→ Exercise objective:
Copy out, exactly and without additions, the lines from the one that contains "1), g, lin('#2b3216'))" to the one that contains "M_lawn = t;", both ends included.

→ Data segment:

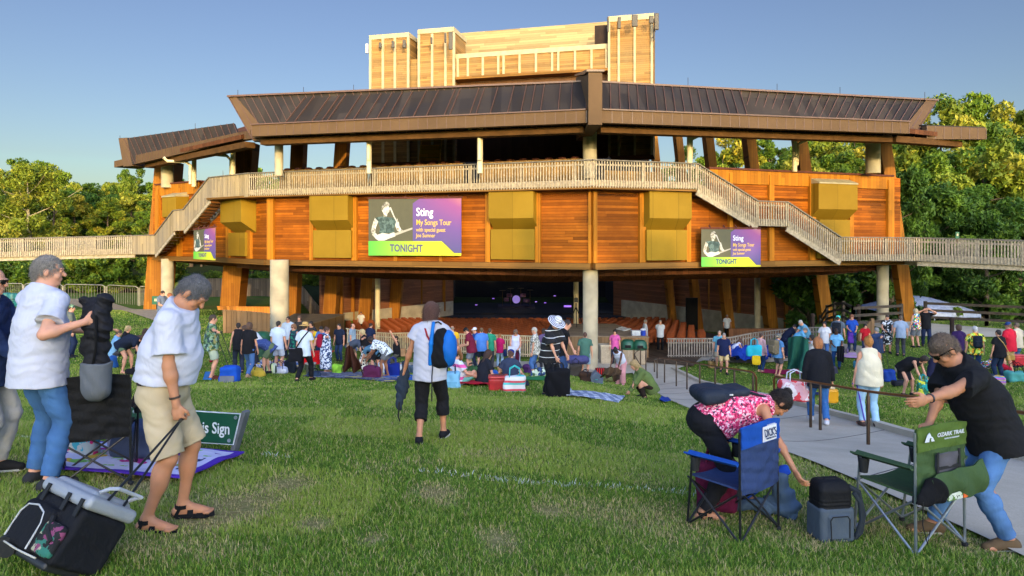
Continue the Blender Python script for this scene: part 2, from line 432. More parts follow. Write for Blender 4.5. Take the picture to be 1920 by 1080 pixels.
def folds(amp=.008, seed=0.0):
    a = wrinkle(amp, 10, seed, (1, 1, 1.5)); b = wrinkle(amp * .55, 23, seed + 2.1, (.7, .7, 1.6)); c = wrinkle(amp * .25, 51, seed + 4.0, (.8, .8, 1.2))
    def cr(X, Y, Z):      # sharp creases running across the cloth
        u = 21 * Z + 9 * X + 2.6 * np.sin(7 * X + 5 * Y + seed) + 1.8 * np.sin(11 * Z - 6 * X + seed * 2); v = 13 * X - 17 * Z + 2.2 * np.sin(8 * Y + 6 * Z + seed)
        m = np.clip(.5 + np.sin(5 * X + 4 * Z + 3 * Y + seed) * .9, 0, 1)
        return -amp * 1.15 * (np.sqrt(np.abs(np.sin(u * .5)) + .01) - .75) * m - amp * .7 * (np.sqrt(np.abs(np.sin(v * .5)) + .01) - .75) * (1 - m)
    return lambda X, Y, Z: .7 * a(X, Y, Z) + b(X, Y, Z) + c(X, Y, Z) + cr(X, Y, Z)
def wrinkle(amp=.006, f=14.0, seed=0.0, stretch=(1, 1, 1)):
    a, b, c = stretch
    def fn(X, Y, Z):
        X = X * a; Y = Y * b; Z = Z * c
        u = X * f + 1.7 * np.sin(Y * f * .6 + seed) + 1.2 * np.sin(Z * f * .45 + 2 * seed)
        v = Z * f * .9 + 1.5 * np.sin(X * f * .7 + seed * 3) + 1.3 * np.sin(Y * f * .5)
        return amp * (np.sin(u) * np.sin(v * .8 + seed) + .5 * np.sin(2.3 * v + u))
    return fn
# ================================================================ ground
def axis_pts(segs):
    out = []
    for a, b, st in segs: out += list(np.arange(a, b, st))
    out.append(segs[-1][1]); return np.array(out)
def vnoise(x, y, sc, seed=0):
    r = np.random.RandomState(seed + 101).rand(64, 64)
    u = x * sc; v = y * sc; i = np.floor(u).astype(int); j = np.floor(v).astype(int); a = u - i; b = v - j
    a = a * a * (3 - 2 * a); b = b * b * (3 - 2 * b)
    g = lambda p, q: r[p % 64, q % 64]
    return (g(i, j) * (1 - a) + g(i + 1, j) * a) * (1 - b) + (g(i, j + 1) * (1 - a) + g(i + 1, j + 1) * a) * b
xs = axis_pts([(-400, -150, 25), (-150, -60, 5), (-60, -22, 1.5), (-22, -8, .6), (-8, -6, .3), (-6, 6, .12), (6, 10, .3), (10, 22, .6), (22, 60, 1.5), (60, 150, 5), (150, 400, 25)])
ys = axis_pts([(-200, -60, 20), (-60, 0, 3), (0, 3, .5), (3, 9, .12), (9, 22, .3), (22, 48, .6), (48, 110, 2), (110, 300, 10), (300, 600, 50)])
GX, GY = np.meshgrid(xs, ys); GZ = T(GX, GY)
nxx, nyy = len(xs), len(ys)
ii = (np.arange(nyy - 1)[:, None] * nxx + np.arange(nxx - 1)[None, :]).ravel()
t = NT('lawn_ground'); v = t.coord()
n1 = t.noise(.35, 4, v, .6); n2 = t.noise(9, 4, v, .7)
g = t.ramp(n2, [(.25, '#3f5220'), (.5, '#586f2a'), (.8, '#73863a')])
g = t.mix(t.ramp(n1, [(.56, (0, 0, 0)), (.72, (1, 1, 1))]), g, lin('#6d6a35'))
sy = t.n('ShaderNodeSeparateXYZ'); t.l(v, sy.inputs[0])
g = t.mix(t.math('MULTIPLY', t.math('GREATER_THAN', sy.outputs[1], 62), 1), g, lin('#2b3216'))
wa = t.n('ShaderNodeAttribute', attribute_name='worn'); wf = t.math('MULTIPLY', wa.outputs['Fac'], t.ramp(t.noise(14, 4, v, .7), [(.3, (.5, .5, .5)), (.6, (1, 1, 1))]))
g = t.mix(wf, g, t.ramp(t.noise(30, 3, v), [(.3, '#7d6a48'), (.7, '#a8936a')]))
t.col(g); t.rough(1); t.b.inputs['Specular IOR Level'].default_value = .1; t.bump(t.noise(40, 3, v), .03, .8)
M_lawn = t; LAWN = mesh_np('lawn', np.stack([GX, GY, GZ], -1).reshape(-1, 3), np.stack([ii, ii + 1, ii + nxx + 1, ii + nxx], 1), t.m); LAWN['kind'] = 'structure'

# ---- concrete path that winds down the right side of the slope
def poly_ground(pts): return [ground(*p) for p in pts]
PL = poly_ground([(1215, 716), (1228, 735), (1250, 750), (1292, 768), (1380, 812), (1473, 851), (1561, 886), (1700, 948), (1840, 1013), (1990, 1085)])
PR = poly_ground([(1262, 694), (1292, 708), (1343, 725), (1390, 737), (1440, 748), (1520, 768), (1569, 783), (1638, 801), (1876, 858), (2100, 915)])
def resample(P, n):
    P = [Vector(p) for p in P]; L = [0]
    for a, b in zip(P, P[1:]): L.append(L[-1] + (b - a).length)
    out = []
    for i in range(n + 1):
        s = L[-1] * i / n; j = max(k for k in range(len(P) - 1) if L[k] <= s + 1e-9)
        f = (s - L[j]) / max(L[j + 1] - L[j], 1e-6); out.append(P[j].lerp(P[j + 1], min(f, 1)))
    return out
NP_ = 60; LL = resample(PL, NP_); RR = resample(PR, NP_)
pv = []
for i in range(NP_ + 1):
    for j in range(9):
        p = LL[i].lerp(RR[i], j / 8); pv.append((p.x, p.y, float(T(p.x, p.y)) + .035))
pf = [[i * 9 + j, i * 9 + j + 1, (i + 1) * 9 + j + 1, (i + 1) * 9 + j] for i in range(NP_) for j in range(8)]
t = NT('concrete_path'); v = t.coord()
t.col(t.mix(t.ramp(t.noise(.8, 5, v, .7), [(.4, (0, 0, 0)), (.75, (1, 1, 1))]), t.ramp(t.noise(60, 3, v), [(.3, '#b0a48e'), (.7, '#c2b6a0')]), lin('#a29783')))
t.rough(.95); t.bump(t.noise(150, 2, v), .003, .6)
M_conc = t.m
o = mesh_np('path', pv, pf, M_conc); o['kind'] = 'structure'
# joints across the slab
b = MB()
for i in range(5, NP_, 7):
    for j in range(8):
        a = Vector(pv[i * 9 + j]); c = Vector(pv[i * 9 + j + 1]); b.bar(a + Vector((0, 0, -.004)), c + Vector((0, 0, -.004)), .015, .014)
o = b.build('path_joints', plain('#4c4843', .95)); o['kind'] = 'structure'
b = MB()
for side, q in ((RR, 1),):
    for i in range(NP_):
        a, c = side[i].copy(), side[i + 1].copy(); a.z = float(T(a.x, a.y)); c.z = float(T(c.x, c.y))
        b.bar(a + Vector((0, 0, .05)), c + Vector((0, 0, .05)), .16, .17)
o = b.build('kerb', M_conc); o['kind'] = 'structure'
# paved apron round the tall column and the timber deck behind it
def patch(name, pts, mat, lift, n=10):
    P = [ground(*p) if len(p) == 2 else at(*p) for p in pts]; vs = []
    for i in range(n + 1):
        for j in range(n + 1):
            u, w_ = i / n, j / n; p = P[0].lerp(P[1], u).lerp(P[3].lerp(P[2], u), w_); vs.append((p.x, p.y, float(T(p.x, p.y)) + lift))
    fs = [[i * (n + 1) + j, (i + 1) * (n + 1) + j, (i + 1) * (n + 1) + j + 1, i * (n + 1) + j + 1] for i in range(n) for j in range(n)]
    o = mesh_np(name, vs, fs, mat); o['kind'] = 'structure'; return o
patch('pavement', [(1050, 694), (1262, 696), (1350, 672), (1050, 676)], M_conc, .05, 14)
patch('pavement', [(1205, 722), (1266, 700), (1262, 692), (1180, 692)], M_conc, .055, 8)
M_deck = boards('#5d4c3c', 'x', .15, .25, .6, .9, bump=.004)
patch('terrace', [(1190, 680), (1300, 690), (1345, 655), (1215, 645)], M_deck, .09, 10)
patch('pavement', [(690, 690), (1050, 694), (1050, 680), (690, 682)], M_conc, .06, 12)
patch('pavement', [(1290, 676), (1640, 668), (1640, 655), (1290, 658)], M_conc, .06, 14)
# path on the far left lawn and the one by the tent
patch('path', [(95, 560), (300, 606), (345, 592), (190, 563)], plain('#a58f70', .9), .05, 16)
patch('path', [(1560, 604), (1920, 622), (1920, 634), (1700, 632)], M_conc, .05, 14)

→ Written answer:
g = t.mix(t.math('MULTIPLY', t.math('GREATER_THAN', sy.outputs[1], 62), 1), g, lin('#2b3216'))
wa = t.n('ShaderNodeAttribute', attribute_name='worn'); wf = t.math('MULTIPLY', wa.outputs['Fac'], t.ramp(t.noise(14, 4, v, .7), [(.3, (.5, .5, .5)), (.6, (1, 1, 1))]))
g = t.mix(wf, g, t.ramp(t.noise(30, 3, v), [(.3, '#7d6a48'), (.7, '#a8936a')]))
t.col(g); t.rough(1); t.b.inputs['Specular IOR Level'].default_value = .1; t.bump(t.noise(40, 3, v), .03, .8)
M_lawn = t; LAWN = mesh_np('lawn', np.stack([GX, GY, GZ], -1).reshape(-1, 3), np.stack([ii, ii + 1, ii + nxx + 1, ii + nxx], 1), t.m); LAWN['kind'] = 'structure'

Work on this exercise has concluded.